Analysts had dismissed speculation of US$100 dollar oil a few months back but "we're really now starting to take it seriously," he said.
"It's a whole new ballgame for us. We're now talking about prolonged levels of relatively high oil prices," Koldowski said.
Some analysts say that with refineries in the US Gulf Coast hammered by Katrina, all that is needed to push prices up to US$100 is a terrorist attack or labor strike in one of the major oil-producing nations.
Supply disruptions
"If we have supply disruptions in Saudi Arabia, Iraq or Venezuela or Nigeria, then it could be even worse," said Tony Nunan, manager for energy risk management with Mitsubishi Corp's international petroleum business in Tokyo.
"We could easily have a bigger problem if this sort of thing [labor strike] or terrorist attack occurs in a major oil producing country now ... prices will shoot up to three-digit figures," he said.

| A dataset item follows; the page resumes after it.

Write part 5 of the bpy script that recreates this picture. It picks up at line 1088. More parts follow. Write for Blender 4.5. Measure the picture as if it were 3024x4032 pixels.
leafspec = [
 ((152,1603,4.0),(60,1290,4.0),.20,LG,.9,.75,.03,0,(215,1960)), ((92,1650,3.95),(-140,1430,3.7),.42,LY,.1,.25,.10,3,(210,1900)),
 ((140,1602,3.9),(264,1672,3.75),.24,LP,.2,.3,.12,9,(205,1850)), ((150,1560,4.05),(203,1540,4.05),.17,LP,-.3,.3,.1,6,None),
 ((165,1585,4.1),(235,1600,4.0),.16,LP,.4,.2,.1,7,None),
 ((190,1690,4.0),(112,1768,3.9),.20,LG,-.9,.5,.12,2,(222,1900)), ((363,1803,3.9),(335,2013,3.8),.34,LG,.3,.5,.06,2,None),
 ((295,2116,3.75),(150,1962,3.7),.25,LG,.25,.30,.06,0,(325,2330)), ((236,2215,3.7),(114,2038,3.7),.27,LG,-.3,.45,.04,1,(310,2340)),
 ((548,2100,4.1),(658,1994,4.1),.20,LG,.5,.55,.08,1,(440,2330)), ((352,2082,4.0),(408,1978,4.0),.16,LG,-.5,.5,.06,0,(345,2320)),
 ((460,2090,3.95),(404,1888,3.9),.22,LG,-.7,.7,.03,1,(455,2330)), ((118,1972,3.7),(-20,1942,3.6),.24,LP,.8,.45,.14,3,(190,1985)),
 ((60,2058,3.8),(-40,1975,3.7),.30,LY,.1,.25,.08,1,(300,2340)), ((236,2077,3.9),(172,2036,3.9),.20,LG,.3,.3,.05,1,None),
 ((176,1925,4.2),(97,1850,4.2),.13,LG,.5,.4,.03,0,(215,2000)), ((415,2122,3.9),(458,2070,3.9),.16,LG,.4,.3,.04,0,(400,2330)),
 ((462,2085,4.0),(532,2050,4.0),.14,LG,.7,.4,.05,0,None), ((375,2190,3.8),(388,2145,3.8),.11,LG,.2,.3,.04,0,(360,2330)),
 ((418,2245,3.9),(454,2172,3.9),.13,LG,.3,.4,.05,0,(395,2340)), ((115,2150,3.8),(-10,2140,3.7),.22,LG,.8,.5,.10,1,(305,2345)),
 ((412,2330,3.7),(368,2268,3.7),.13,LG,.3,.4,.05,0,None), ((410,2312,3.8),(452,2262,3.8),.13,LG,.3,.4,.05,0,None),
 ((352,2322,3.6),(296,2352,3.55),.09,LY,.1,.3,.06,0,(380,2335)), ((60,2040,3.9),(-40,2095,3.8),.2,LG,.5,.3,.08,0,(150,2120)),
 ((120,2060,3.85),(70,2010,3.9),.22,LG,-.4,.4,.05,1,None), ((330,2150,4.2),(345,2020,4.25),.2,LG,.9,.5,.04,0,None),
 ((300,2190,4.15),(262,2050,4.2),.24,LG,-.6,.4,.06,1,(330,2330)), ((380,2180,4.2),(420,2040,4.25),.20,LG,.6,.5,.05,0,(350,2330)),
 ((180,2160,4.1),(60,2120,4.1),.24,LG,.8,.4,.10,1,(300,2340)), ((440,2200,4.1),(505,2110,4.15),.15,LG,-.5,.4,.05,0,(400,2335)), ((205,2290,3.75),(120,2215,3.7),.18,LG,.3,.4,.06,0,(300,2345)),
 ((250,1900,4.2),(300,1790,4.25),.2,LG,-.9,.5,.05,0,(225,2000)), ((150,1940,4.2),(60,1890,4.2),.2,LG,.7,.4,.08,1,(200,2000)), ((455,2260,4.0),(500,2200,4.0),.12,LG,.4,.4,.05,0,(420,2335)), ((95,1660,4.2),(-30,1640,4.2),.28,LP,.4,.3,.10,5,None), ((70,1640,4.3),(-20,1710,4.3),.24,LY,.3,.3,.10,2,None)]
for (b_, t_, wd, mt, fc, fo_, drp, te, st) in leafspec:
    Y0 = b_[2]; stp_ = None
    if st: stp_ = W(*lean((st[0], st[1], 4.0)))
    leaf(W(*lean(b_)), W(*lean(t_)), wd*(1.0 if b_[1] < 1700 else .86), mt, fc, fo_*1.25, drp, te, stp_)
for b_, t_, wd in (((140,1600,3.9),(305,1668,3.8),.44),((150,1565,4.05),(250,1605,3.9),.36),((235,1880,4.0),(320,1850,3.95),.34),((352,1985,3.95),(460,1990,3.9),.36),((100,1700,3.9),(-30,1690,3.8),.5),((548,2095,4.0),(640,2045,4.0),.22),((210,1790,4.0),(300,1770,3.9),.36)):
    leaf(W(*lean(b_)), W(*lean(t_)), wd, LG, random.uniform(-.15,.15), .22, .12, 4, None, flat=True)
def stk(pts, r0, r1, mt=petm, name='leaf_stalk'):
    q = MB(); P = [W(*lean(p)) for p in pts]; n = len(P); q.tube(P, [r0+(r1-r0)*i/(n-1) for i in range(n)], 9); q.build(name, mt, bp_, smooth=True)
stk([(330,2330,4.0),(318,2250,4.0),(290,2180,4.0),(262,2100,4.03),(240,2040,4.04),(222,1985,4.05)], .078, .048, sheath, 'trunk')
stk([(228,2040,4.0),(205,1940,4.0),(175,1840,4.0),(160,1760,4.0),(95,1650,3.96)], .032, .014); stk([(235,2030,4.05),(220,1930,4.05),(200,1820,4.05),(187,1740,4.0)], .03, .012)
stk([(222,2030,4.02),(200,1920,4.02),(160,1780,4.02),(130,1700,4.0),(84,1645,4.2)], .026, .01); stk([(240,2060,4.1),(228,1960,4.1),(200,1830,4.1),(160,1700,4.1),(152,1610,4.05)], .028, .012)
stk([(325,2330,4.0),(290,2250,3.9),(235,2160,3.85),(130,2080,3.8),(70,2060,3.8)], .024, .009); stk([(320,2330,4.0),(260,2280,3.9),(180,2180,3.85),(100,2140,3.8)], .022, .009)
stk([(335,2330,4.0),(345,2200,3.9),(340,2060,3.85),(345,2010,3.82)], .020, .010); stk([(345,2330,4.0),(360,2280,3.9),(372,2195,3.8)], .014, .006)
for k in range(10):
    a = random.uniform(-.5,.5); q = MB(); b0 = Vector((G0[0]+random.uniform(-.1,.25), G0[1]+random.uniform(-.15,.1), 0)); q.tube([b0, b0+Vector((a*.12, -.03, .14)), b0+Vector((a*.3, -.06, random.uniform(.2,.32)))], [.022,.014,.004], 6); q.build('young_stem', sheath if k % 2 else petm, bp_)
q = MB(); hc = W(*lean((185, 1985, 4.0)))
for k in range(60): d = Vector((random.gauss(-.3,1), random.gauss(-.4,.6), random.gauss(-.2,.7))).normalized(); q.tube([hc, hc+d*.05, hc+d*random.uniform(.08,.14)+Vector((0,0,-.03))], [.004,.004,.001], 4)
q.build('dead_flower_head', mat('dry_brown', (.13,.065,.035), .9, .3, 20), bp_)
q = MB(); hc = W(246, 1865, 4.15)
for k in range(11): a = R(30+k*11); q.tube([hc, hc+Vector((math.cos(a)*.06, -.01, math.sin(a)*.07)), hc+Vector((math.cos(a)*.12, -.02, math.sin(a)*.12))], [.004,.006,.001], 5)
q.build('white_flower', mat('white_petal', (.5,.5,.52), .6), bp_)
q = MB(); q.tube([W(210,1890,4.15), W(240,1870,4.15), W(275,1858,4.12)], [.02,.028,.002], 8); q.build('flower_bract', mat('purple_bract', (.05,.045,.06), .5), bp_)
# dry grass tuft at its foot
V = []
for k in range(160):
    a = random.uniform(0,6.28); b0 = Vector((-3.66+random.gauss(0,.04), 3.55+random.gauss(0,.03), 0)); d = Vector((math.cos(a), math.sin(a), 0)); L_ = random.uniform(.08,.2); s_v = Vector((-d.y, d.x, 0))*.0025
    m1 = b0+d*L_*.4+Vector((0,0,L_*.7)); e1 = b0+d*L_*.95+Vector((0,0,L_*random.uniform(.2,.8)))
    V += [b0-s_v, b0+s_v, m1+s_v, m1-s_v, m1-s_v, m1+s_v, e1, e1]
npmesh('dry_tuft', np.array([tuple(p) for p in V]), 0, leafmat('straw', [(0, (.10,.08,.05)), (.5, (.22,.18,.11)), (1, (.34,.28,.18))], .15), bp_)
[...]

Saudi Arabia, the world's biggest crude producer which holds the largest proven oil reserves of 261.2 billion barrels or more than a quarter of the global total, has been rocked by a spate of bloody attacks attributed to Al-Qaeda militants in the past two years.
Analysts have consistently warned any disruption to Saudi Arabia's production facilities would send shockwaves as it is the only oil-producing country believed to have the spare capacity to raise output.

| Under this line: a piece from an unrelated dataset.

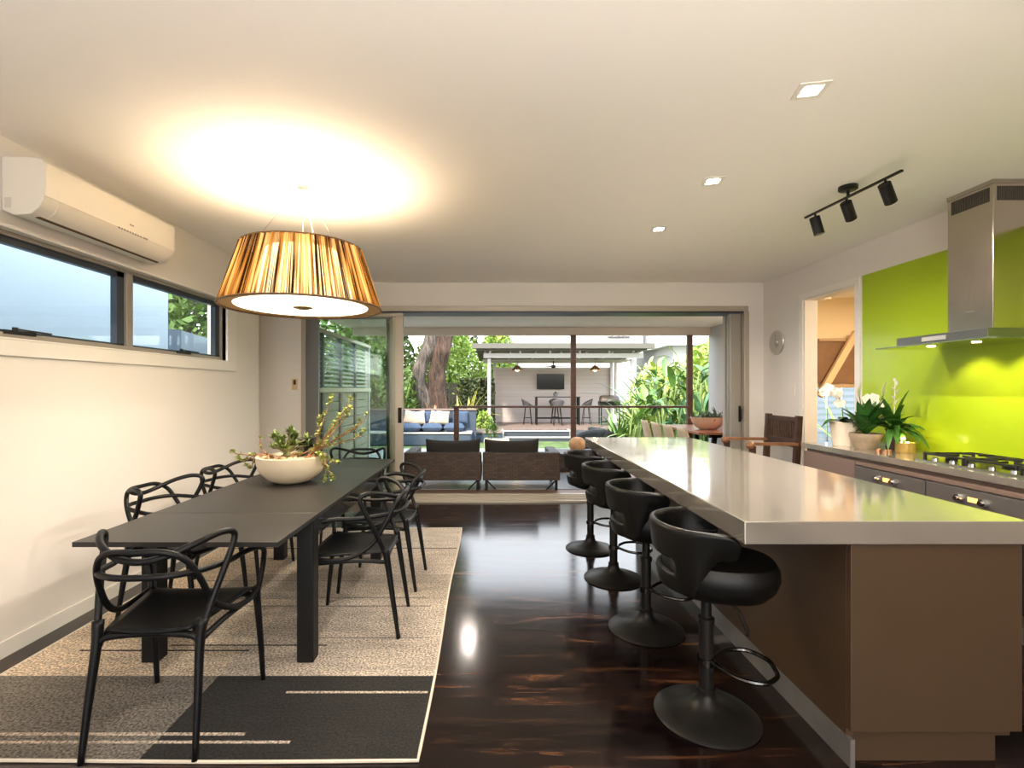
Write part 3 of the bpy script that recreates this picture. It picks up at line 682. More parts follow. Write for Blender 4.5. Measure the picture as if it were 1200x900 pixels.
# ------------------------------------------------------------------ pendant lamp
LXc, LYc, LZ = -1.22, 3.2, 1.92
pl = thing('pendant_lamp', 'large gold and brown pleated drum pendant lamp over the dining table', 'lamp', (LXc, LYc, LZ))
def shade_mat():
    m = bpy.data.materials.new('ribboned_fabric'); m.use_nodes = True; n = m.node_tree.nodes; l = m.node_tree.links; n.remove(n['Principled BSDF'])
    co = n.new('ShaderNodeTexCoord'); s = n.new('ShaderNodeSeparateXYZ'); l.new(co.outputs['Object'], s.inputs[0])
    at = n.new('ShaderNodeMath'); at.operation = 'ARCTAN2'; l.new(s.outputs['Y'], at.inputs[0]); l.new(s.outputs['X'], at.inputs[1])
    def nz(sa, sz, det):
        c = n.new('ShaderNodeCombineXYZ'); a = n.new('ShaderNodeMath'); a.operation = 'MULTIPLY'; a.inputs[1].default_value = sa; l.new(at.outputs[0], a.inputs[0])
        z = n.new('ShaderNodeMath'); z.operation = 'MULTIPLY'; z.inputs[1].default_value = sz; l.new(s.outputs['Z'], z.inputs[0])
        l.new(a.outputs[0], c.inputs[0]); l.new(z.outputs[0], c.inputs[2]); t = n.new('ShaderNodeTexNoise'); t.inputs['Scale'].default_value = 1; t.inputs['Detail'].default_value = det
        l.new(c.outputs[0], t.inputs['Vector']); return t.outputs['Fac']
    a = nz(8, 1.4, 2); b = nz(36, 1.0, 2)
    ad = n.new('ShaderNodeMath'); ad.operation = 'MULTIPLY_ADD'; ad.inputs[1].default_value = .55; l.new(b, ad.inputs[0])
    h = n.new('ShaderNodeMath'); h.operation = 'MULTIPLY'; h.inputs[1].default_value = .6; l.new(a, h.inputs[0]); l.new(h.outputs[0], ad.inputs[2])
    r = n.new('ShaderNodeValToRGB'); l.new(ad.outputs[0], r.inputs[0]); e = r.color_ramp.elements
    e[0].position = .50; e[0].color = (.02, .009, .004, 1); e[1].position = .70; e[1].color = (.80, .55, .25, 1)
    x = e.new(.57); x.color = (.30, .14, .035, 1)
    d = n.new('ShaderNodeBsdfDiffuse'); tr = n.new('ShaderNodeBsdfTranslucent'); g = n.new('ShaderNodeBsdfGlossy'); g.inputs['Roughness'].default_value = .35
    l.new(r.outputs[0], d.inputs[0]); l.new(r.outputs[0], tr.inputs[0]); l.new(r.outputs[0], g.inputs[0])
    m1 = n.new('ShaderNodeMixShader'); m1.inputs[0].default_value = .62; l.new(d.outputs[0], m1.inputs[1]); l.new(tr.outputs[0], m1.inputs[2])
    m2 = n.new('ShaderNodeMixShader'); m2.inputs[0].default_value = .10; l.new(m1.outputs[0], m2.inputs[1]); l.new(g.outputs[0], m2.inputs[2])
    tp = n.new('ShaderNodeBsdfTransparent')
    rr = n.new('ShaderNodeValToRGB'); l.new(b, rr.inputs[0]); rr.color_ramp.elements[0].position = .47; rr.color_ramp.elements[1].position = .62; rr.color_ramp.elements[1].color = (.42, .42, .42, 1)
    m3 = n.new('ShaderNodeMixShader'); l.new(rr.outputs[0], m3.inputs[0]); l.new(m2.outputs[0], m3.inputs[1]); l.new(tp.outputs[0], m3.inputs[2])
    l.new(m3.outputs[0], n['Material Output'].inputs[0]); return m
s = MB(); NS = 240; vs = []
for j in range(7):
    v = j/6; r0 = .49+(.37-.49)*v
    for k in range(NS):
        a = 2*PI*k/NS; rr = r0+.0035*math.sin(a*60)+.002*math.sin(a*23+v); vs.append((rr*math.cos(a), rr*math.sin(a), .375*v))
s.add(vs, [(j*NS+k, j*NS+(k+1) % NS, (j+1)*NS+(k+1) % NS, (j+1)*NS+k) for j in range(6) for k in range(NS)])
s.build('lamp_shade', shade_mat(), pl, world=False, smooth='all')
brass = mat('aged_brown_trim', (.16, .09, .04), .5)
MB().tube([(.49*math.cos(2*PI*k/64), .49*math.sin(2*PI*k/64), .0) for k in range(64)], .006, 6, closed=True).tube([(.37*math.cos(2*PI*k/64), .37*math.sin(2*PI*k/64), .375) for k in range(64)], .006, 6, closed=True).build('rim', brass, pl, world=False, smooth='all')
MB().lathe([(.405, .008), (.485, .006)], seg=64).build('inner_rim', mat('gold_lining', (.62, .38, .14), .6), pl, world=False)
glow = mat('glowing_white_diffuser', (.9, .85, .75), .6, emit=(1, .88, .68), emit_s=1.4)
MB().lathe([(0, .004), (.40, .004), (.405, .012), (.0, .012)], seg=64).build('diffuser', glow, pl, world=False, smooth=True)
MB().lathe([(.33, .02), (.22, .36)], seg=64).build('inner_drum', mat('glowing_inner_fabric', (.9, .8, .6), .7, emit=(1, .76, .40), emit_s=1.9), pl, world=False, smooth='all')
MB().lathe([(0, -.012), (.03, -.010), (.062, .0), (.062, .004)], seg=32).build('finial', mat('brass_finial', (.5, .35, .15), .35, .8), pl, world=False, smooth=True)
MB().lathe([(0, H-LZ), (.042, H-LZ), (.042, H-LZ-.004), (.036, H-LZ-.03), (.012, H-LZ-.034), (0, H-LZ-.034)], seg=32).build('ceiling_rose', mat('satin_nickel', (.5, .48, .45), .3, .8), pl, world=False, smooth=True)
MB().tube([(0, 0, H-LZ-.03), (.0, 0, .30)], .004, 6).build('cord', mat('clear_grey_cord', (.5, .48, .44), .3), pl, world=False)
for k in range(3):
    a = R(90+120*k); MB().tube([(.02*math.cos(a), .02*math.sin(a), H-LZ-.03), (.30*math.cos(a), .30*math.sin(a), .36)], .0012, 5).build('suspension_wire', chrome, pl, world=False)
sp = MB()
for k in range(3):
    a = R(90+120*k); sp.bar((0, 0, .30), (.365*math.cos(a), .365*math.sin(a), .37), .006)
sp.lathe([(0, .28), (.03, .28), (.03, .31), (0, .31)], seg=16); sp.build('spider_frame', chrome, pl, world=False)
light('pendant_bulb', 'POINT', (LXc, LYc, LZ+.22), 21, (1, .84, .64), shadow_soft_size=.06)
light('pendant_uplight', 'SPOT', (LXc, LYc, LZ+.10), 7, (1, .88, .72), (PI, 0, 0), spot_size=R(150), spot_blend=.8, shadow_soft_size=.16)
light('pendant_downlight', 'AREA', (LXc, LYc, LZ-.02), 14, (1, .84, .62), shape='DISK', size=.75)

# ------------------------------------------------------------------ ceiling downlights
def downlight(x, y, label, zc=H, p=56, vis=True, grp='ceiling downlights'):
    t = thing('ceiling_downlight', label, 'downlight', (x, y, zc), grp)
    a = R(-12)
    s = MB(); q = .062
    for i in range(4):
        c, sn = math.cos(a+i*PI/2), math.sin(a+i*PI/2)
        def rot(px, py): return (px*c-py*sn, px*sn+py*c)
        pts = [rot(-q, -q), rot(q, -q), rot(q*.66, -q*.66), rot(-q*.66, -q*.66)]
        s.prism(pts, -.006, -.0005)
    s.build('trim', trim_m, t, world=False)
    MB().lathe([(0, -.004), (.033, -.004), (.036, -.001), (0, -.0005)], seg=24).build('bulb', mat('downlight_glow', (1, 1, 1), .5, emit=(1, .90, .72), emit_s=18), t, world=False)
    light('downlight_beam', 'SPOT', (x, y, zc-.015), p, (1, .90, .79), spot_size=R(168), spot_blend=.5, shadow_soft_size=.035)
    return t
for x, y, lb in ((1.40, 2.2, 'glowing downlight in the ceiling nearest the camera'), (1.39, 3.16, 'middle one of three glowing ceiling downlights above the island'), (1.363, 4.11, 'glowing ceiling downlight farthest from the camera')):
    downlight(x, y, lb)

# ------------------------------------------------------------------ track light
tl = thing('track_light', 'black ceiling bar light with three cylinder spotlights', 'spotlight', (2.31, 3.25, H))
MB().lathe([(0, 0), (.055, 0), (.055, -.022), (.05, -.026), (0, -.026)], seg=28).cyl((0, 0, -.02), (0, 0, -.075), .009).build('ceiling_mount', black_metal, tl, world=False, smooth=True)
MB().bar((2.31, 2.82, H-.085), (2.25, 3.6, H-.085), .016, .012).build('bar', black_metal, tl)
for (y, dx, dy) in ((2.93, .85, .5), (3.22, .8, .55), (3.50, .22, -.1)):
    x = 2.31-.06*(y-2.82)/.78
    MB().cyl((x, y, H-.09), (x, y, H-.135), .007).build('stem', black_metal, tl)
    dv = Vector((dx, dy, -1 if dx > .1 else -1.3)); dv.normalize(); a = Vector((x, y, H-.135))-dv*.02
    sp = MB().cyl(a, a+dv*.125, .033, seg=24); o = sp.build('spotlight_head', black_metal, tl, smooth=True)
    e = a+dv*.1255; MB().cyl(e, e+dv*.001, .026).build('lens', grey_dark_mark, o)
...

"The geopolitical situation in oil producing countries like Nigeria and Iraq is certainly less stable than we would like," said Deborah White, a senior energy analyst with French bank Societe Generale in Paris.
Nervousness
"It keeps nervousness and prices high," she said.
Oil prices have risen by more than 50 percent since the end of last year when they were trading at around US$43 a barrel.
The sharp spike in oil prices is attributed mainly to the world's growing thirst for black gold, with the sizzling Chinese economy and strong US consumer demand singled out as the major demand drivers.
A pressing worry now is how much damage has been inflicted on US refineries in the Gulf of Mexico region, which accounts for a quarter of the country's total oil output.
As of Saturday, more than 88 percent of daily Gulf crude production was shut down and nearly 79 percent of natural gas output was halted. That was an improvement on Thursday's 91 percent for crude and 83 for gas.
The Department of Energy said on Saturday that one refinery in Louisiana was restarting but eight others in the area remained shut down as a result of the hurricane.
Combined, the nine refineries' production capacity is 1.83 million barrels of oil a day -- about 10 percent of total US output.
"We have yet to find out how much damage Katrina has caused," White said.
"At the moment, we are at the mercy of the weather ... the worst is that the hurricane season is not over," she said.
Hurricane season
The Atlantic hurricane season runs from June to November and the US National Oceanic and Atmospheric Administration had warned last month that seven to nine more hurricanes could form this year, mainly threatening Caribbean islands and the US southern coast.
"The season is still another three months ... we still have a long way to go," Nunan said. "If we have another hurricane in the same area, it will be a total panic for the oil market."
While the prospect of oil prices touching the three-figure zone cannot be ruled out, analysts doubt a price at that level could be sustained as it would deal a psychological blow to consumers everywhere.
A three-digit crude oil price would be "enough to get everybody, politicians, economists and the average person on the street jumping up and down and cutting back on spending and driving," Nunan said.